Carried out by the Fletcher School’s Institute for Business in the Global Context at the Tufts University, bringing this to light, the study ranks in all 60 countries countries’ regulatory, infrastructural, and identity- and interface “present in the digital environment, identifying the countries “by speed, quality, and ease of use when transacting online.”
However, from the 60 countries, it chooses 42 countries for ranking "digital experience."
Principal investigator of the study, Dr Bhaskar Chakravorti, senior associate dean of International Business and Finance at the Fletcher School, says, the lesson from the study is that “digital adoption will not be meaningful unless users can trust the infrastructure to reliably deliver”.
Chakravorti adds, “If your policy does not, simultaneously, improve the state of friction-freeness in the digital experience, do not plan on the technology delivering transformational change.”
Says Chakravorti, In India, “With the exception of the Unified Payments Interface, a payments system that facilitates instant fund transfers between bank accounts on mobile platforms, all other digital payments transactions have declined.”
He adds, “All things considered, this modest change in digital uptake could deliver over the longer term, but it is not clear why invalidating 86% of the country’s cash was necessary to promote a single payment platform.”
Chakravorti underlines, “The Indian experience also helps us explore the reasons why the adoption of digital payments did not accelerate as one might have expected after demonetization.
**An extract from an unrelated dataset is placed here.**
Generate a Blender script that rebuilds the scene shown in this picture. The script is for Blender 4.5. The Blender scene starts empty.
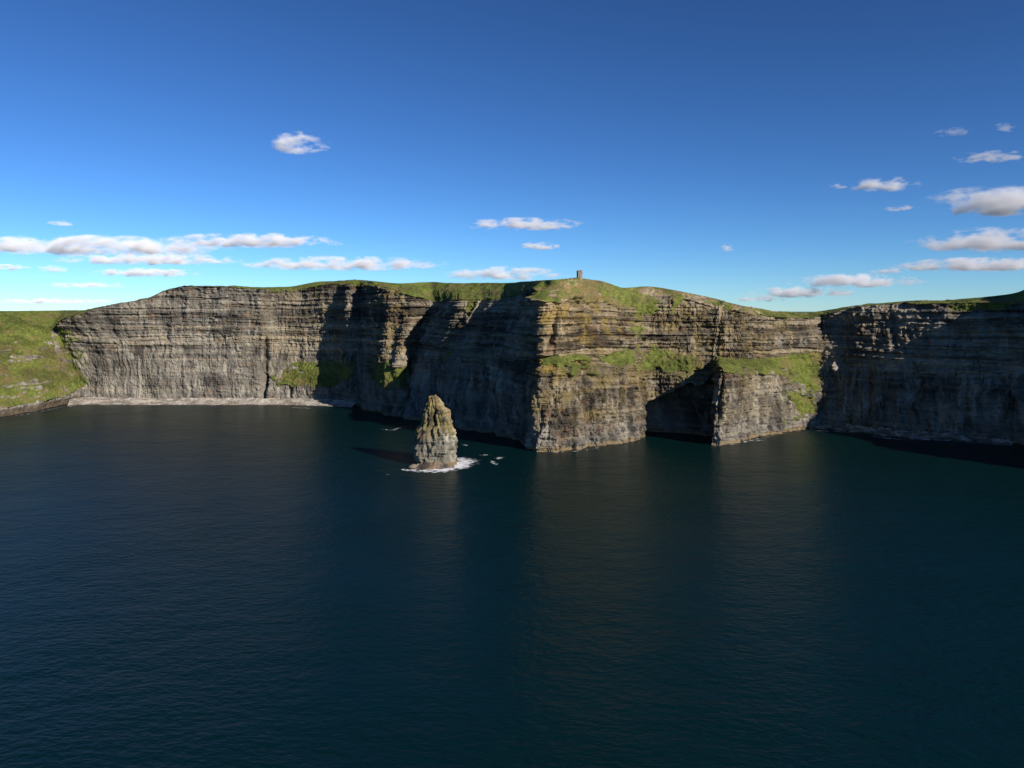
import bpy, math, random
import numpy as np

# ------------------------------------------------------------------ camera, sky, sun
scene = bpy.context.scene
COL = scene.collection
F, H, YH = 796.0, 180.0, 310.0          # focal length in pixels, eye height, level line

cam_data = bpy.data.cameras.new('camera')
cam = bpy.data.objects.new('camera', cam_data)
COL.objects.link(cam)
cam.location = (0, 0, H)
cam.rotation_euler = (math.radians(90), 0, 0)
cam_data.sensor_width = 36
cam_data.lens = F * 36 / 1024
cam_data.shift_y = -(384 - YH) / 1024
cam_data.clip_start = 1
cam_data.clip_end = 200000
scene.camera = cam

SUN_AZ = math.atan2(0.75, -0.66)        # clockwise from +Y
SUN_EL = math.radians(27)
world = bpy.data.worlds.new('World')
scene.world = world
world.use_nodes = True
wn, wl = world.node_tree.nodes, world.node_tree.links
bg = wn['Background']
sky = wn.new('ShaderNodeTexSky')
sky.sky_type = 'NISHITA'
sky.sun_disc = False
sky.sun_elevation = SUN_EL
sky.sun_rotation = SUN_AZ
sky.altitude = 0
sky.air_density = 0.70
sky.dust_density = 0.0
sky.ozone_density = 6.8
gam = wn.new('ShaderNodeGamma')
gam.inputs['Gamma'].default_value = 1.33
wl.new(sky.outputs[0], gam.inputs[0])
wb = wn.new('ShaderNodeVectorMath'); wb.operation = 'MULTIPLY'      # camera white balance
wb.inputs[1].default_value = (0.92, 1.035, 1.02)
wl.new(gam.outputs[0], wb.inputs[0])
wl.new(wb.outputs[0], bg.inputs['Color'])
bg.inputs['Strength'].default_value = 0.05

sun_data = bpy.data.lights.new('sun', 'SUN')
sun_data.energy = 5.0
sun_data.angle = math.radians(0.5)
sun_data.color = (1.0, 0.91, 0.82)
sun = bpy.data.objects.new('sun', sun_data)
COL.objects.link(sun)
sun.rotation_euler = (math.pi / 2 - SUN_EL, 0, math.pi - SUN_AZ)

vs = scene.view_settings
vs.view_transform = 'Standard'
vs.look = 'None'
vs.exposure = 0.32
vs.gamma = 1.0
vs.use_curve_mapping = False
scene.cycles.max_bounces = 12
scene.cycles.diffuse_bounces = 1
scene.cycles.volume_bounces = 12
scene.cycles.transparent_max_bounces = 12
scene.cycles.use_denoising = True

# ------------------------------------------------------------------ helpers
def _hash(ix, iy, iz, seed):
    n = (ix.astype(np.int64) * 374761393 + iy.astype(np.int64) * 668265263
         + iz.astype(np.int64) * 2147483647 + seed * 1274126177) & 0xffffffff
    n = ((n ^ (n >> 13)) * 1274126177) & 0xffffffff
    n = ((n ^ (n >> 15)) * 2246822519) & 0xffffffff
    n = n ^ (n >> 16)
    return (n & 0xffffff) / float(0xffffff)

def vnoise(x, y=0.0, z=0.0, seed=0):
    x, y, z = np.broadcast_arrays(np.asarray(x, float), np.asarray(y, float), np.asarray(z, float))
    ix, iy, iz = np.floor(x), np.floor(y), np.floor(z)
    fx, fy, fz = x - ix, y - iy, z - iz
    ix, iy, iz = ix.astype(np.int64), iy.astype(np.int64), iz.astype(np.int64)
    ux, uy, uz = [t * t * t * (t * (t * 6 - 15) + 10) for t in (fx, fy, fz)]
    r = 0
    for a in (0, 1):
        for b in (0, 1):
            for c in (0, 1):
                w = (ux if a else 1 - ux) * (uy if b else 1 - uy) * (uz if c else 1 - uz)
                r = r + w * _hash(ix + a, iy + b, iz + c, seed)
    return r

def fbm(x, y=0.0, z=0.0, seed=0, octv=4, gain=0.5):
    r, a, t, k = 0, 1.0, 0.0, 1.0
    for i in range(octv):
        r = r + a * (vnoise(np.asarray(x) * k, np.asarray(y) * k, np.asarray(z) * k, seed + i * 17) * 2 - 1)
        t += a
        a *= gain
        k *= 2.03
    return r / t * 1.6

def ss(a, b, x):
    t = np.clip((np.asarray(x, float) - a) / (b - a), 0, 1)
    return t * t * (3 - 2 * t)

def unproj(px, py, D):
    return ((px - 512) * D / F, D, H - (py - YH) * D / F)

def proj(co):
    Y = np.maximum(co[..., 1], 1)
    return 512 + F * co[..., 0] / Y, YH - F * (co[..., 2] - H) / Y

def make_mesh(name, co, faces, mat, smooth=False, attrs=None, parent=None, kind=None):
    """co (n,3), faces (m,4) or list of arrays; attrs {name: (n,4)} colours"""
    me = bpy.data.meshes.new(name)
    co = np.asarray(co, np.float32)
    faces = np.asarray(faces, np.int32)
    k = faces.shape[1]
    me.vertices.add(len(co))
    me.vertices.foreach_set('co', co.ravel())
    me.loops.add(faces.size)
    me.loops.foreach_set('vertex_index', faces.ravel())
    me.polygons.add(len(faces))
    me.polygons.foreach_set('loop_start', np.arange(0, faces.size, k, dtype=np.int32))
    me.polygons.foreach_set('use_smooth', np.full(len(faces), smooth))
    me.update(calc_edges=True)
    me.validate()
    for an, av in (attrs or {}).items():
        at = me.color_attributes.new(an, 'FLOAT_COLOR', 'POINT')
        at.data.foreach_set('color', np.asarray(av, np.float32).ravel())
    me.materials.append(mat)
    o = bpy.data.objects.new(name, me)
    COL.objects.link(o)
    if parent is not None:
        o.parent = parent
    if kind:
        o['kind'] = kind
    return o

def grid_faces(nu, nv, wrap=False):
    """vertices indexed i*nv + j, i over columns"""
    iu = np.arange(nu if wrap else nu - 1)
    jv = np.arange(nv - 1)
    I, J = np.meshgrid(iu, jv, indexing='ij')
    I2 = (I + 1) % nu
    return np.stack([I * nv + J, I2 * nv + J, I2 * nv + J + 1, I * nv + J + 1], -1).reshape(-1, 4)

def compact(co, faces, attrs):
    used = np.unique(faces)
    m = np.full(len(co), -1, np.int64)
    m[used] = np.arange(len(used))
    return co[used], m[faces], {k: v[used] for k, v in attrs.items()}

def new_mat(name):
    m = bpy.data.materials.new(name)
    m.use_nodes = True
    return m, m.node_tree.nodes, m.node_tree.links

def terrain_material(name, bump=0.6, fine=0.9):
    m, n, l = new_mat(name)
    b = n['Principled BSDF']
    at = n.new('ShaderNodeAttribute'); at.attribute_name = 'tint'
    geo = n.new('ShaderNodeNewGeometry')
    no = n.new('ShaderNodeTexNoise'); no.inputs['Scale'].default_value = fine
    no.inputs['Detail'].default_value = 5; no.inputs['Roughness'].default_value = 0.65
    l.new(geo.outputs['Position'], no.inputs['Vector'])
    mr = n.new('ShaderNodeMapRange')
    mr.inputs['From Min'].default_value = 0.3; mr.inputs['From Max'].default_value = 0.7
    mr.inputs['To Min'].default_value = 0.62; mr.inputs['To Max'].default_value = 1.38
    l.new(no.outputs['Fac'], mr.inputs['Value'])
    mx = n.new('ShaderNodeVectorMath'); mx.operation = 'SCALE'
    l.new(at.outputs['Color'], mx.inputs[0]); l.new(mr.outputs[0], mx.inputs['Scale'])
    l.new(mx.outputs[0], b.inputs['Base Color'])
    b.inputs['Roughness'].default_value = 0.9
    b.inputs['Specular IOR Level'].default_value = 0.15
    bp = n.new('ShaderNodeBump'); bp.inputs['Strength'].default_value = bump
    bp.inputs['Distance'].default_value = 1.0
    l.new(no.outputs['Fac'], bp.inputs['Height'])
    l.new(bp.outputs[0], b.inputs['Normal'])
    return m

M_ROCK = terrain_material('layered_rock', 0.7, 0.8)
M_GRASS = terrain_material('clifftop_grass', 0.5, 0.35)
M_BEACH = terrain_material('pebbles', 0.6, 1.2)

# ------------------------------------------------------------------ colour of rock and grass (albedo only)
def bed_z(s, z):
    return z + 0.006 * s + 2.0 * fbm(s / 140, 0, 0, 71, 3) + 0.6 * fbm(s / 17, z / 30, 0, 72, 2)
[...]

The explanation relies on an understanding of factors that drive digital adoption.”
“The quality of the digital experience is one such factor. If nothing else changes in their environment and incentives, and users’ digital experiences are poor, they will go back to the predigital status quo”, he believes.
One of the criteria used for analyzing digital use experience, which primarily concerns use of online transaction, the study seeks to find the answer of “how do users experience the digital trust environment?”. It says, “India alternates between maintaining momentum and self-inflicting shocks to its system by demonetizing its currency”.
Pointing out that India, along with China, are two countries where “the digital economy has been given high priority by their policy makers”, the study says, “India, for its part, reframed a drastic policy move that demonetized 86 percent of its currency overnight”, which has created “the effect of nudging consumers and businesses towards digital payments … mixed results.”
In its broader Digital Evolution Index (DEI) analysis of 60 countries’ “underlying drivers” – Supply Conditions, Demand Conditions, Institutional Environment, and Innovation and Change – the study ranks India 53rd.
The top-ranking ten countries on the DEI score are Norway, Sweden, Switzerland, Denmark, Finland, Singapore, South Korea, UK, Hong Kong, and USA. India is one of the ten bottom countries along with Philippines, Kenya, Egypt, Nigeria, Pakistan, Algeria, Cameroon, Bolivia and Bangladesh.
All of India’s competitors in the BRICS nations rank much better – Brazil 46th, Russia 39th, China 36th, and South Africa 43rd.